Самые глубокие мысли высказывались Л. Н-чем в простой частной беседе. Так, в разговоре с Марьей Львовной 5-го января он сказал:

- Как в нашем сознании медленно и незаметно происходила перемена, и ты из ребенка стала женщиной, а я - стариком, так и в народе меняется сознание; и когда в народе должна произойти перемена, то он выкидывает всякие глупости: Манчжурия, декадентство... Теперь мы постепенно приходим к сознанию, что государство не нужно, что оно - учреждение отжившее. Для руководства общей жизнью нужно не насилие, а религиозное сознание. И по мере того, как будет развиваться религиозное сознание, будет таять государство.

Таким образом, мое личное общение со Л. Н-чем снова установилось и уже не прерывалось до самой его смерти.

В первых числах января я выехал в Москву и оттуда в Петербург, куда приехал 6 января. На вокзале я узнал странную весть о том, что во время салюта по случаю погружения в воду креста на дворцовой иордани один выстрел был произведен снарядом, который пролетел над головой царя и его свиты и ранил городового, стоявшего на набережной у Зимнего дворца. Этот выстрел был приписан небрежности, но он оказался началом кровавых событий.

Мне пришлось быть свидетелем и гапоновской бойни 9 января.

Получив заграничный паспорт, я снова поехал в Москву и Ясную, чтобы, простясь со Л. Н-чем, вернуться в Швейцарию, решив при первой возможности переехать со своей семьей снова на жительство в Россию. В Ясной, конечно, тоже было волнение, и до Л. Н-ча дошли слухи, письма и личные свидетельства обо всем происходившем в Петербурге.

Нечего и говорить о том, как был возмущен Л. Н-ч всем, что творилось в Петербурге во имя какого-то блага, так плохо понятого с обеих сторон.

Но все-таки Л. Н-ч не переоценивал этого события. Он знал, что в это время происходила другая, еще более ужасная бойня, русско-японская война. Я застал Льва Николаевича за писанием статьи, в которой он более пространно говорил, что сказал вкратце в той телеграмме в американские газеты, которую мы привели в предыдущей главе.
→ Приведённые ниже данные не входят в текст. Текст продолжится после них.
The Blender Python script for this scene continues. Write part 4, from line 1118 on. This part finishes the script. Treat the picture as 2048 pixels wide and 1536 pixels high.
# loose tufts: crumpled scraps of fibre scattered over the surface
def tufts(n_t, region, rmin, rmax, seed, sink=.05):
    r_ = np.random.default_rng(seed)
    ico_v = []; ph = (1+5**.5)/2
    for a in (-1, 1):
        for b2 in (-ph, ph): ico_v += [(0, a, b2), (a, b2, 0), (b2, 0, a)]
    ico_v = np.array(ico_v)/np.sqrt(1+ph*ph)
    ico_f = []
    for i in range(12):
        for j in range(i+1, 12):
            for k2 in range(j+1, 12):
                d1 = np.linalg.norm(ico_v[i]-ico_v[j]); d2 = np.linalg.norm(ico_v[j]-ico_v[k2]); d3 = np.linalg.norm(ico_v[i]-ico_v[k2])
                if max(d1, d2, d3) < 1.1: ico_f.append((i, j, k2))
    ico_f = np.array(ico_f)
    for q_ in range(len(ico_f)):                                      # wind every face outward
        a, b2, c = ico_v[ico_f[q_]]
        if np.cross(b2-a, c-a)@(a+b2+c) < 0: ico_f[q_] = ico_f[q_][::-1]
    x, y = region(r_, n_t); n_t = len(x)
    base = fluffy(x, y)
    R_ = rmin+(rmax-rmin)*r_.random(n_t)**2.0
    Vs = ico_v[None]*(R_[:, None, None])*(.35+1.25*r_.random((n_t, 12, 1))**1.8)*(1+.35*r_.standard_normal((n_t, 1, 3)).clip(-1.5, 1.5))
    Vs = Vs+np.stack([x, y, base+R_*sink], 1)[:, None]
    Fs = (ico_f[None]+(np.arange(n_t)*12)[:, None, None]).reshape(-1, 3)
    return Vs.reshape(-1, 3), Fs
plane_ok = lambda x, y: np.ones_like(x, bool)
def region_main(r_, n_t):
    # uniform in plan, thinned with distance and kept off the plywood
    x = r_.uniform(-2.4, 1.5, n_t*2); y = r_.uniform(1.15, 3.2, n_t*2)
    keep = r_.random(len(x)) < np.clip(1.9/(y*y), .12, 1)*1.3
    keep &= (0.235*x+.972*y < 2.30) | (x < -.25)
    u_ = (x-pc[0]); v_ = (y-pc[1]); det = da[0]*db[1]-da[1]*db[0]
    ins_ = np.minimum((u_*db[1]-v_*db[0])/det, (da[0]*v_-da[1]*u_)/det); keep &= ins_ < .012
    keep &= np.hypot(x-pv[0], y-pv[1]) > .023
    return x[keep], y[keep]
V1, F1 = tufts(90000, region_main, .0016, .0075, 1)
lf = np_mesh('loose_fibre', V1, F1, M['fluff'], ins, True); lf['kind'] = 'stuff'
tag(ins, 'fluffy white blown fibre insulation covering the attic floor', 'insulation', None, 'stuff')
Л. Н. старается показать в этой статье, что политическая, либерально-революционная агитация, дававшая себя знать в это время в России, не есть народное движение и потому не заслуживает того уважения, которое ей воздают.
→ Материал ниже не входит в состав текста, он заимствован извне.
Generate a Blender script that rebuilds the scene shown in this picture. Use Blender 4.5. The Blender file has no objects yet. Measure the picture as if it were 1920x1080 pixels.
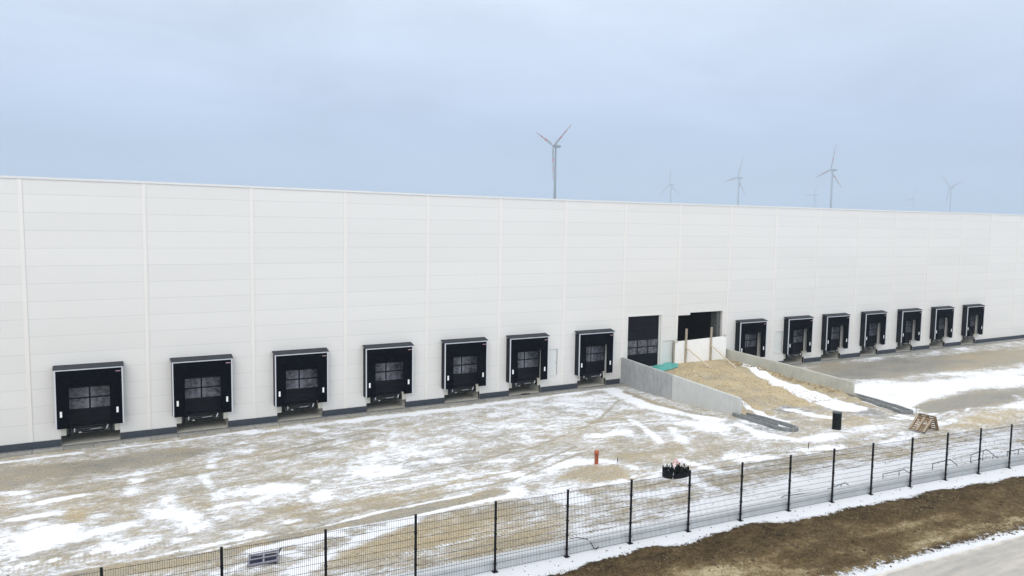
import bpy, math, random
import numpy as np
from mathutils import Vector, Matrix
random.seed(7)
C = bpy.context.scene.collection
SC = bpy.context.scene
WHITE = [[0.5,-15.893,0.723,0.075,-0.058,-0.702,0.5],[1.72,-15.302,0.911,0.062,-0.059,-0.807,0.35],[-0.419,-8.476,1.072,0.107,-0.361,-2.613,0.45],[1.16,-10.669,0.647,0.05,0.224,-3.188,0.5],[0.667,-12.729,1.314,0.119,-0.132,-3.604,0.35],[1.445,-12.806,2.061,0.146,-0.133,-3.574,0.35],[4.692,-9.912,1.445,0.287,2.461,-0.672,0.4],[5.951,-13.184,2.471,0.019,0.762,-1.015,0.4],[10.037,-14.273,0.69,-0.12,-0.218,-0.889,0.5],[8.246,-15.577,1.072,-0.118,-0.028,-3.266,0.5],[5.767,-15.381,0.96,-0.08,-0.648,-1.089,0.5],[3.734,-15.944,1.089,0.013,-0.19,-2.392,0.5],[6.489,-17.082,1.474,-0.242,-1.056,-0.807,0.4],[3.962,-18.256,0.925,0.005,-0.131,-1.178,0.5],[1.847,-15.241,1.089,0.07,-0.102,-1.432,0.4],[2.477,-16.551,1.389,0.067,-0.152,-1.696,0.4],[3.178,-14.223,2.827,0.075,-0.147,-2.63,0.5],[0.983,-14.025,2.166,0.185,-0.186,-3.373,0.4],[0.479,-12.768,1.766,0.169,-0.118,-3.172,0.4],[7.815,-10.979,1.107,-0.548,-4.399,-0.289,0.4],[7.931,-14.192,2.625,-0.503,-1.799,-1.274,0.4],[8.408,-8.361,1.996,0.23,2.889,-1.042,0.35],[10.398,-6.145,1.743,-0.262,-0.356,-1.969,0.45],[10.537,-4.097,2.391,-0.351,-0.396,-2.41,0.45],[5.966,-18.877,2.654,-0.149,-0.474,-4.071,0.5],[8.482,-19.719,3.116,-0.482,-0.774,-2.653,0.45],[7.706,-19.058,2.288,-0.253,-0.461,-3.974,0.45],[12.051,-16.39,2.041,-0.553,-0.618,-1.033,0.4],[12.423,-14.052,3.205,-0.845,-1.493,-2.486,0.5],[10.171,-18.982,2.32,-0.433,-0.42,-3.772,0.4],[7.677,-17.052,1.908,-0.177,0.081,-2.874,0.35],[0.392,-17.904,8.91,1.303,1.918,-5.406,0.6],[0.684,-18.623,5.748,0.808,1.869,-5.652,0.6],[1.084,-18.588,6.917,0.888,1.844,-5.622,0.6],[1.711,-18.683,4.356,0.479,1.542,-4.827,0.6],[2.447,-18.61,5.39,0.472,1.505,-4.777,0.6],[2.962,-18.567,6.462,0.465,1.725,-5.534,0.6],[0.249,-18.526,7.117,1.09,1.904,-5.634,0.6],[4.58,-5.694,0.973,0.016,0.543,-0.855,0.15],[0.567,-7.136,1.505,0.145,0.454,-1.158,0.25],[15.581,-3.354,2.469,-0.639,-0.68,-2.098,0.55],[17.48,-8.025,2.357,-0.781,-0.712,-2.081,0.55],[18.134,-9.301,3.834,-1.426,-1.695,-2.789,0.5],[19.368,-13.899,2.016,-0.879,-0.934,-2.56,0.45],[15.657,-13.877,0.931,-0.311,-0.401,-1.081,0.45],[17.686,-12.387,0.325,-0.119,-0.068,-0.314,0.16],[18.721,-17.53,0.386,-0.172,-0.104,-0.537,0.12],[20.052,-9.738,0.493,-0.209,-0.3,-0.493,0.15],[16.049,-10.108,0.545,-0.165,-0.145,-0.716,0.12],[21.237,-17.999,1.286,-0.774,-1.219,-1.111,0.4],[19.647,-20.304,1.195,-0.583,-0.027,-1.309,0.55],[21.891,-20.905,0.752,-0.418,0.08,-1.502,0.45],[24.159,-17.749,0.846,-0.506,-0.132,-1.617,0.4],[25.747,-18.236,0.691,-0.506,-0.95,-1.052,0.6],[21.521,-22.577,1.017,-0.707,-0.984,-1.166,0.75],[30.937,-13.741,0.822,-0.577,0.112,-1.881,0.4],[29.312,-13.391,1.02,-0.697,-0.409,-1.977,0.4],[26.82,-20.268,1.86,-1.633,-2.607,-1.2,0.35],[26.22,-21.314,1.306,-1.161,-2.187,-1.048,0.35],[16.77,-22.088,1.345,-0.525,0.416,-3.517,0.0],[9.165,-22.637,2.173,-0.495,-1.497,-2.533,0.6],[16.049,-22.405,3.426,-1.615,-1.172,-1.969,0.4],[14.604,-23.416,2.239,-0.777,0.064,-3.796,0.4],[14.427,-24.575,3.867,-1.433,-0.339,-3.965,0.4],[31.095,-3.553,0.18,-0.102,0.002,-0.501,0.15],[28.338,-8.126,0.268,-0.152,-0.023,-0.599,0.15],[34.979,-4.785,0.346,-0.244,-0.19,-0.305,0.2],[11.106,-21.209,0.925,-0.293,-2.612,-2.784,0.3],[11.697,-22.082,1.54,-0.535,-3.334,-3.566,0.3],[37.136,-15.343,0.433,-0.439,-0.548,-0.388,0.4],[30.271,-13.334,0.831,-0.573,-0.046,-1.455,0.3],[33.586,-21.63,0.658,-0.702,-0.609,-1.007,0.6],[40.751,-20.839,0.353,-0.432,-0.292,-1.559,0.5],[38.209,-22.474,0.454,-0.547,-0.421,-2.074,0.5],[46.121,-20.85,0.497,-0.711,-0.428,-1.209,0.5],[43.64,-23.654,0.631,-0.878,0.016,-1.87,0.55],[40.581,-24.317,0.434,-0.579,-0.189,-3.213,0.3],[48.785,-22.482,0.7,-1.191,-0.854,-0.538,0.4],[50.054,-22.912,0.868,-1.489,-0.705,-1.15,0.4],[44.476,-16.123,0.422,-0.512,-0.35,-0.567,0.35],[38.204,-18.974,0.722,-0.843,-1.17,-0.849,0.45],[27.746,-21.915,0.839,-0.697,-0.349,-1.302,0.6],[28.17,-23.706,0.739,-0.858,-1.987,-0.001,0.5],[24.685,-21.614,0.795,-0.552,-0.328,-2.681,0.5],[25.369,-23.911,0.536,-0.417,-0.272,-1.862,0.3],[57.023,-13.397,0.241,-0.359,-0.145,-0.118,0.75],[59.456,-14.921,0.206,-0.322,-0.077,-0.318,0.7],[66.388,-14.283,0.208,-0.354,-0.06,-0.514,0.6],[70.619,-15.677,0.242,-0.465,-0.134,-0.44,0.55],[76.075,-13.562,0.159,-0.312,-0.226,-0.774,0.5],[53.475,-16.747,0.374,-0.59,-0.497,-0.091,0.9],[52.707,-19.154,0.52,-0.894,-1.264,0.163,0.7],[71.091,-11.131,0.24,-0.412,-0.276,-0.958,0.4],[59.32,-22.172,0.522,-0.993,-0.102,-1.085,0.45],[63.599,-20.142,0.849,-1.923,-1.742,1.383,0.6],[78.471,0.642,0.151,-0.214,0.127,-1.938,0.0],[89.414,-1.538,0.731,-1.26,-0.171,-2.448,0.8],[72.539,-0.988,0.289,-0.394,-0.064,-2.568,0.5],[83.011,-2.543,0.291,-0.475,-0.216,-2.782,0.5],[64.248,-1.704,0.589,-0.708,0.102,-1.847,0.5],[43.303,-19.122,0.329,-0.426,-0.709,-1.157,0.0],[53.684,-20.796,1.147,-1.722,0.894,-4.709,0.5],[55.619,-20.954,1.645,-2.393,1.75,-6.028,0.5],[53.478,-21.274,1.543,-2.166,1.814,-6.155,0.4],[52.283,-20.537,2.07,-3.422,-1.033,-1.675,0.5],[1.65,-5.664,0.179,0.01,0.036,-0.556,-0.42],[6.195,-4.796,0.306,-0.013,0.058,-0.811,-0.3],[-0.229,-5.084,0.485,0.046,0.047,-0.631,-0.3],[2.346,-13.498,2.322,0.132,0.087,-0.917,-0.35],[4.32,-17.183,2.933,-0.131,-0.749,-1.263,-0.2],[10.617,-18.037,1.105,-0.266,-0.485,-0.813,-0.25],[8.135,-21.915,0.89,-0.099,0.093,-1.931,-0.3],[14.377,-23.15,0.227,-0.075,0.047,-0.746,-0.45],[16.558,-25.715,0.484,-0.214,0.018,-1.242,-0.4],[25.075,-20.094,0.508,-0.373,-0.437,-0.727,-0.45],[28.499,-18.927,0.453,-0.387,-0.528,-0.442,-0.3],[29.049,-17.322,0.297,-0.229,-0.315,-0.864,-0.2],[32.232,-18.571,0.314,-0.29,-0.32,-0.527,-0.15],[24.366,-25.441,0.564,-0.422,-0.035,-2.286,-0.1],[67.856,-5.992,0.081,-0.115,-0.02,-0.303,-0.9],[64.697,-3.161,0.213,-0.292,-0.388,0.055,-0.7],[83.508,-7.26,0.091,-0.165,-0.02,-0.298,-0.8],[60.118,-19.212,0.168,-0.295,-0.054,-0.498,-1.0],[55.365,-19.059,0.283,-0.446,-0.002,-0.909,-0.8],[53.266,-23.446,0.18,-0.314,-0.052,-1.196,-0.3],[44.89,-18.298,0.211,-0.283,-0.522,-0.41,-0.35],[48.84,-17.805,0.287,-0.427,-0.914,-0.233,-0.4],[37.645,-23.835,0.23,-0.282,-0.195,-1.519,-0.25],[41.542,-25.556,0.355,-0.509,-0.16,-2.235,-0.25],[31.919,-23.89,0.333,-0.326,0.011,-1.693,-0.25]]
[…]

Л. Н. считает истинным то революционное движение, которое ставит в основу освобождение земли и неподчинение какому бы то ни было правительству.

В конце статьи он приводил письмо неизвестной ему женщины о петербургских событиях, полное глубокого возмущения по поводу всего там происходившего, причем автор письма старается проникнуть в причину этих ужасных явлений и говорит так:

"Я не могу определить, что тут самое страшное, кажется то, что они не понимают и что у них обыкновенные лица, несмотря на то, что через час будут убитые люди и везде на камнях кровь. Кажется, самое страшное - ощущать, что между людьми нет никакой связи, кажется - это самое ужасное. Из той же деревни, только одни в серой шинели, а другие в черном пальто, и никак не можешь понять, почему серые шутят о морозе и мирно поглядывают на идущих мимо них черных людей, когда они не только знают, что у каждого из них патронов на десять выстрелов, но знают и то, что через час-два все эти патроны будут истрачены. И черные люди смотрят на них, точно так тому и быть должно. Об этом разобщающем людей читаешь в книгах, говоришь и не чувствуешь, как это страшно, а когда все это вокруг тебя и, как эти дни, на время все другое перестало существовать, а есть только это одно: серые шинели, черные пальто и нарядные шубы и все они заняты одним, но все по-разному, хотя никто из них не знает, почему одни стреляют, другие падают, третьи смотрят".